The members of the Federal Energy Regulatory Commission are not exactly household names.
They also don’t come with many shared experiences as, say, The Beatles. As Cheryl LaFleur said during a recent visit to the Goizueta Business School, FERC is more like The Monkees or the Spice Girls.
“We’re all chosen individually, and they say, ‘Go be a board, go be a commission,’” she said. “Even though you might not have ever met any of these four people. Go figure it out. It’s a work in progress right now, to be honest.”
LaFleur visited after an invitation from Ray Hill, senior lecturer in finance, who she first met in 1972 as a college freshman at Princeton University when he was LaFleur’s resident advisor.
During an introduction before the Energy Markets Club and other Emory students and alumni, Hill said LaFleur’s visit came in the midst of a most interesting time in regards to energy policy, as there are theories and factions that have widely divergent views on what energy should be in the United States, and how it should be supplied.
“When you ask people about Cheryl, whether they’re Republican or Democrat, ‘She’s the reasonable person on the Federal Energy Regulatory Commission,’” Hill said. “But she’s caught between a lot of people who are often unreasonable, that’s why she has a lot to offer here.”
LaFleur explained that FERC is an independent agency structured like other independent agencies, such as the Federal Communications Commission, or the Securities and Exchange Commission. It has five members who are independent presidential appointees confirmed by the U.S. Senate. LaFleur was nominated to her first five-year term by President Barack Obama in 2010.

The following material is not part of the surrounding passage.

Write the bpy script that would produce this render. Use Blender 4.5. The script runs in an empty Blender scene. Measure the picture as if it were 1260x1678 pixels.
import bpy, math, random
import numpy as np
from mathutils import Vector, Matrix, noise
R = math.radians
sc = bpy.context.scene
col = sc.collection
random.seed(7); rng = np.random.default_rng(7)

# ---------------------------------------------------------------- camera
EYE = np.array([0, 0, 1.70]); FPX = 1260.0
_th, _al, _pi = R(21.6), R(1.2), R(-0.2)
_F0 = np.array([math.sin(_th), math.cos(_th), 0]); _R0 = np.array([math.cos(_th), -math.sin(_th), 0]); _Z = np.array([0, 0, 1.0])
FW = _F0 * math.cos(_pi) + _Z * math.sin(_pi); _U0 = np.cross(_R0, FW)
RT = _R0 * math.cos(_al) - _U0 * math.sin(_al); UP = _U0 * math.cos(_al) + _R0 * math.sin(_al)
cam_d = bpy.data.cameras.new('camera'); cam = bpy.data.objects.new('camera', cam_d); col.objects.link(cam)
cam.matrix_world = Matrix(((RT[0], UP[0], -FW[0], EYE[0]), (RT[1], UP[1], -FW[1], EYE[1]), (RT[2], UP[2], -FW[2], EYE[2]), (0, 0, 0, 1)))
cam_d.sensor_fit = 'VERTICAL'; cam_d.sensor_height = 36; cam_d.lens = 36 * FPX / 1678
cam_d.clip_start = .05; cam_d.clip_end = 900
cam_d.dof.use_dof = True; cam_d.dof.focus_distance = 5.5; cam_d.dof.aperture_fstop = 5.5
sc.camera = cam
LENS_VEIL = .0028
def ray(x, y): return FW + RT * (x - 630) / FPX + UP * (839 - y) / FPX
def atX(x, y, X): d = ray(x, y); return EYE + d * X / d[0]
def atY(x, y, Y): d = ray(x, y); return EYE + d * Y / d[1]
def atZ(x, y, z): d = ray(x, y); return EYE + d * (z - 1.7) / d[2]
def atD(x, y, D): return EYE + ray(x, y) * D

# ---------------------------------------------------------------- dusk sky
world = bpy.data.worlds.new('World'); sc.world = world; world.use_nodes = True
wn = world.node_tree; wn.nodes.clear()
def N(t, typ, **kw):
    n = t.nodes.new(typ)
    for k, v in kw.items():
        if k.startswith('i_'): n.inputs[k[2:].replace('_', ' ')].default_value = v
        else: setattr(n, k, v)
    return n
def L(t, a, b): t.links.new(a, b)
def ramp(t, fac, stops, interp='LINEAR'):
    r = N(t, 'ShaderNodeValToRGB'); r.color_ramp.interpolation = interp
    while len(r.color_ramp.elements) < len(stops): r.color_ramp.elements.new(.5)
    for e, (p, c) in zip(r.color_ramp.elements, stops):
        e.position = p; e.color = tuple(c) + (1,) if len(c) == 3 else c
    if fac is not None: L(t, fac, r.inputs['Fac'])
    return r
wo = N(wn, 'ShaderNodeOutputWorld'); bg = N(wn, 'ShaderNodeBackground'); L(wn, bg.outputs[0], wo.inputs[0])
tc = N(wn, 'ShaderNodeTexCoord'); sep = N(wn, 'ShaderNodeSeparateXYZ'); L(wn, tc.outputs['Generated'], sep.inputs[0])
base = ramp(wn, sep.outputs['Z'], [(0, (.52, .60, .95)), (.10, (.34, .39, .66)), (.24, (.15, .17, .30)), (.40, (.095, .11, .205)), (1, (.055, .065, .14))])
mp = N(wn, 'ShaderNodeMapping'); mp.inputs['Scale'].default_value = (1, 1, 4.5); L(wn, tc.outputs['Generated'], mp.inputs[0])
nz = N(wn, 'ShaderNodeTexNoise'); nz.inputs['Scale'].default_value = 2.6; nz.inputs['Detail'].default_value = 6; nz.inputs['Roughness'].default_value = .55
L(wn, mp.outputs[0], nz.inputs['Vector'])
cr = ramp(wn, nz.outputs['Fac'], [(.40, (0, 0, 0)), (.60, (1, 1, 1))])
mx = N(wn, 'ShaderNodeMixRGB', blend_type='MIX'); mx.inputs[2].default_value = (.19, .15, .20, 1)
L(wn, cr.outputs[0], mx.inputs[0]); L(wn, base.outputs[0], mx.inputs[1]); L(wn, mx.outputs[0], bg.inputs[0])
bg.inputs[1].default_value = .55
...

By law, the group is bipartisan, and LaFleur said, generally, three members are from the president’s party, two are from the other party.
“A little bit less so recently, but generally bipartisan in practice, too,” said LaFleur, who is the only Obama holdover. “Traditionally, we’ve been technicrats. We’ve been put on there because we know something about energy, hopefully, and we’re going to try to be as apolitical as we can with these technical decisions.”
LaFleur previously worked for more than 20 years in the electric and natural gas industry, where she was executive vice president and acting CEO of National Grid USA, responsible for the delivery of electricity to 3.4 million customers in the Northeast. LaFleur began her career as an attorney, and she holds degrees from Harvard Law School and Princeton.
“The electric sector, how we get our energy, especially electricity, but other forms of energy in this country, is in the middle of a significant transformation,” she said. “We really are going through great change in where we make our electricity. From a system that was primarily based on coal and nuclear central station regulated power plants, to the system we’re transitioning to now.”
LaFleur outlined that there are three big drivers of that change: An increased availability and affordability of domestic natural gas, which makes gas roughly a quarter of what it cost in 1990; the proliferation of new technologies and distributed resources spurred by tax policies for renewables; and the increased understanding of environmental consequences of making and using energies, especially climate change.
There’s a change both in the way people use, and make, electricity. Climate change, for example, was not a driver when the current grid was put up but is a substantial driver now.
“This is really a dominant issue for people working in energy now,” she said. “How are we going to adapt the system we have for the climate change reality that’s coming.”
There are many ways of addressing climate change that would be readily compatible with a market-based economy and energy economics, like a carbon tax, or a national goal of cap and trade. But the country remains deeply divided over the existence of climate change, LaFleur said, let alone what goals should be if it’s addressed at all.
“So what we’re seeing now is a lot of climate response happening at the state level, at the local level, at the corporate level, and not at the national level,” she said.
There’s also been a major push to build new natural gas pipelines. However, there are people opposed to natural gas who are conducting hunger strikes outside FERC.
Recently, FERC announced that, for the first time in 20 years, it would take a fresh look at how it considers gas pipelines.
“I’m trying to play the long game, and I think this is ripe for review,” she said. “To look at how we decide to build a gas pipeline in this country.”